The program actually exceeds its Soviet analogs, first, because no Soviet students worked on Arctic research vessels and second, because most participants this time were girls, who used to be banned from such research as “the weaker sex,” program managers said.

The “Arctic floating university,” also known as the Professor Molchanov, crisscrossed ice fields in the Barents Sea, taking some 8,500 samples of water and seabed along the way between June 1 and July 10, said the expedition’s research director Konstantin Bogolitsyn.

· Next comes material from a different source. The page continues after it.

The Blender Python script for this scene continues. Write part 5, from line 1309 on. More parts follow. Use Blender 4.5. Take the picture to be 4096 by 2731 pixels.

The planet’s northernmost region has been shifting into the public and diplomatic spotlight in recent years due to the “Arctic race,” the northern nations’ drive to mine for resources, especially lucrative oil and gas deposits on the floor of the Arctic Ocean.

Nobody mentioned at the conference the quietly simmering standoff, which already saw Russia, Denmark and Norway file claims for large swathes of the continental shelf in the Arctic, and Russian MIR submersibles diving to the North Pole in 2007 to plant a Russian flag there, to the frustration of Canadian and U.S. diplomats who criticized it as a PR stunt.

Nobody mentioned as well environmentalists’ concerns that mining in the Arctic’s severe conditions runs a risk of industrial incidents capable of destroying fragile local ecosystems.

The Professor Molchanov will set sail on a new expedition on August 1, taking environmental officials and WWF experts on a tour of the northern Yamalo-Nenets autonomous region to check the ecological impact of the local thriving oil industry, Vasilyev said, before being hushed by colleagues who promised more details at an upcoming press conference.

In any case, the Arctic Floating University is already attracting applicants from all over the North, including Canada, the United States and Scandinavian countries, said Yelena Kudryashova, rector of the Northern Federal University in Arkhangelsk.

“We decided the first voyage would be 100 percent Russian,” Kudryashova said. “But we’ll see the next year.”

No more than seven students who traveled on the Professor Molchanov are expected to take up a career in marine sciences, Vasilyev said. Speaking on the sidelines of the conference, the students agreed that the job is not very well paid, which is a turn-off for many, though no exact figures were voiced.

Some, however, are hooked. “You get back with the feeling you can do anything,” said glaciologist Lidia Yefremenko.

“I want to go there again, so it means I’ll have to continue my studies,” she said.